Why Do We Celebrate Cinco de Mayo?

Well, the day, itself, is to recognize the Mexican Army's victory over the French in the Battle of Puebla, which took place May 5th, 1862. In Mexico, it's called Battle of Puebla Day and is primarily celebrated in the region of Puebla.

In the United States, Cinco de Mayo is widely interpreted as a celebration of Mexican culture and heritage, particularly in areas with substantial Mexican-American populations.

Chicano activists raised awareness of the holiday in the 1960s, in part because they identified with the victory of Indigenous Mexicans (such as Juárez) over European invaders during the Battle of Puebla.

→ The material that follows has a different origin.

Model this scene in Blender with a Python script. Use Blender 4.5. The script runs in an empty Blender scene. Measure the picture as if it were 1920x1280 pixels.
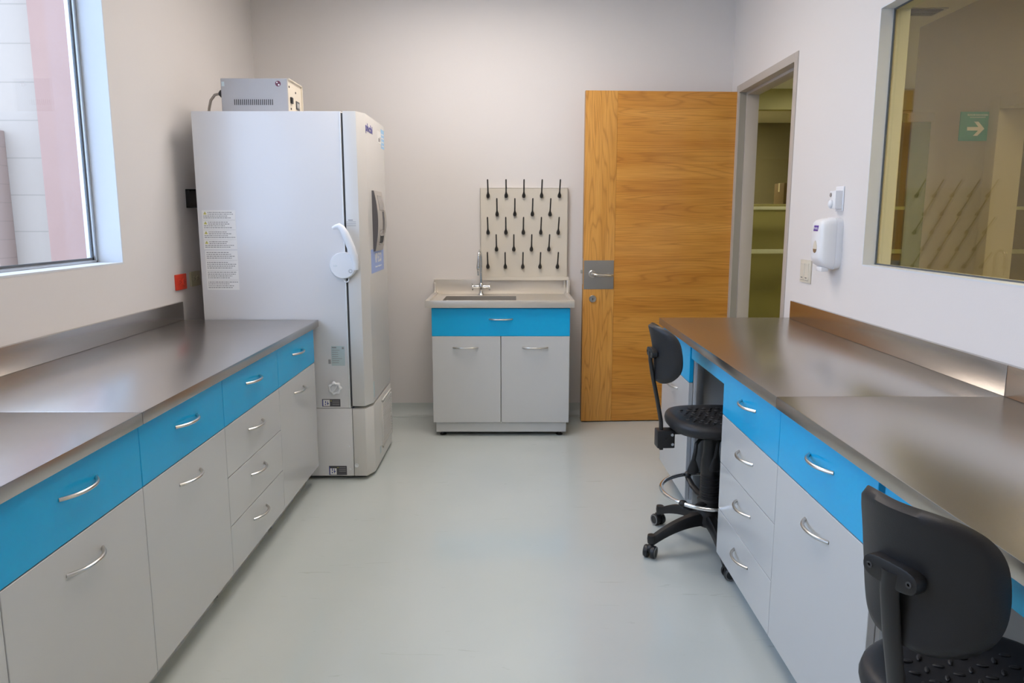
import bpy, bmesh, math, random
from mathutils import Vector, Matrix
PI = math.pi
SC = bpy.context.scene
COL = SC.collection
random.seed(7)

# ------------------------------------------------------------------ camera
cam_d = bpy.data.cameras.new('camera'); cam = bpy.data.objects.new('camera', cam_d); COL.objects.link(cam)
cam_d.sensor_fit = 'HORIZONTAL'; cam_d.sensor_width = 36.0
cam_d.lens = 1320.0 / 1920.0 * 36.0
cam_d.shift_y = -30.0 / 1920.0
cam_d.clip_start = 0.05; cam_d.clip_end = 200
cam.location = (0, 0, 1.4455)
cam.rotation_euler = (PI / 2 - math.radians(8.658), 0, 0)
SC.camera = cam

# ------------------------------------------------------------------ world, light, exposure
SC.view_settings.view_transform = 'Standard'; SC.view_settings.look = 'None'
SC.view_settings.gamma = 1; SC.view_settings.use_curve_mapping = False
SC.view_settings.exposure = 0.0
w = bpy.data.worlds.new('sky'); SC.world = w; w.use_nodes = True
wn = w.node_tree.nodes; wl = w.node_tree.links
bgn = wn['Background']
SKY_STRENGTH = 5.4
tcw = wn.new('ShaderNodeTexCoord'); nzw = wn.new('ShaderNodeTexNoise'); rmw = wn.new('ShaderNodeValToRGB')
nzw.inputs['Scale'].default_value = 1.6
rmw.color_ramp.elements[0].color = (0.52, 0.68, 1.0, 1); rmw.color_ramp.elements[1].color = (0.64, 0.77, 1.0, 1)
wl.new(tcw.outputs['Generated'], nzw.inputs['Vector']); wl.new(nzw.outputs['Fac'], rmw.inputs['Fac'])
wl.new(rmw.outputs['Color'], bgn.inputs['Color']); bgn.inputs['Strength'].default_value = SKY_STRENGTH
ROOM_LIGHT = 9.0          # ceiling panels of the room
HALL_LIGHT = 24.0          # corridor ceiling panels and the added fill lights at the partition

# ------------------------------------------------------------------ helpers: materials
def mat(name, col, rough=0.5, metal=0.0, var=0.03, nscale=8.0, bump=0.0, bscale=200.0, coat=0.0, spec=0.5, stretch=None, rvar=0.0):
    m = bpy.data.materials.new(name); m.use_nodes = True
    n = m.node_tree.nodes; l = m.node_tree.links; b = n['Principled BSDF']
    b.inputs['Roughness'].default_value = rough; b.inputs['Metallic'].default_value = metal
    b.inputs['Coat Weight'].default_value = coat; b.inputs['Coat Roughness'].default_value = 0.08
    b.inputs['Specular IOR Level'].default_value = spec
    tc = n.new('ShaderNodeTexCoord'); vec = tc.outputs['Object']
    if stretch:
        mp = n.new('ShaderNodeMapping'); mp.inputs['Scale'].default_value = stretch
        l.new(vec, mp.inputs['Vector']); vec = mp.outputs['Vector']
    nz = n.new('ShaderNodeTexNoise'); nz.inputs['Scale'].default_value = nscale; nz.inputs['Detail'].default_value = 4
    l.new(vec, nz.inputs['Vector'])
    mx = n.new('ShaderNodeMix'); mx.data_type = 'RGBA'
    mx.inputs['A'].default_value = tuple(max(0, c * (1 - var)) for c in col) + (1,)
    mx.inputs['B'].default_value = tuple(min(1, c * (1 + var)) for c in col) + (1,)
    l.new(nz.outputs['Fac'], mx.inputs['Factor']); l.new(mx.outputs['Result'], b.inputs['Base Color'])
    if rvar:
        mr = n.new('ShaderNodeMapRange'); mr.inputs['To Min'].default_value = rough - rvar; mr.inputs['To Max'].default_value = rough + rvar
        l.new(nz.outputs['Fac'], mr.inputs['Value']); l.new(mr.outputs['Result'], b.inputs['Roughness'])
    if bump:
        nb = n.new('ShaderNodeTexNoise'); nb.inputs['Scale'].default_value = bscale; nb.inputs['Detail'].default_value = 3
        l.new(vec, nb.inputs['Vector'])
        bp = n.new('ShaderNodeBump'); bp.inputs['Strength'].default_value = bump; bp.inputs['Distance'].default_value = 0.002
        l.new(nb.outputs['Fac'], bp.inputs['Height']); l.new(bp.outputs['Normal'], b.inputs['Normal'])
    return m

def emis(name, col, strength):
    m = bpy.data.materials.new(name); m.use_nodes = True
    b = m.node_tree.nodes['Principled BSDF']
    b.inputs['Base Color'].default_value = tuple(col) + (1,)
    b.inputs['Emission Color'].default_value = tuple(col) + (1,); b.inputs['Emission Strength'].default_value = strength
    return m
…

Today, revelers mark the occasion with parades, parties, mariachi music, Mexican folk dancing and traditional foods such as tacos and mole poblano. []

Locally, a variety of groups and businesses have Cinco de Mayo celebrations planned, including Miguel's Mex Tex Cafe. If you went to Miguel's, for Cinco de Mayo, last year then you probably saw La Reyna de Ballet Folklorico.

Well, they are back again this year with two incredible performances, 5:30 and 7:30.


There's also a Cinco de Mayo parade and festival taking place at Sears Park in Abilene. I've been to those in the past and they are a blast. Best of all, it's free for the community.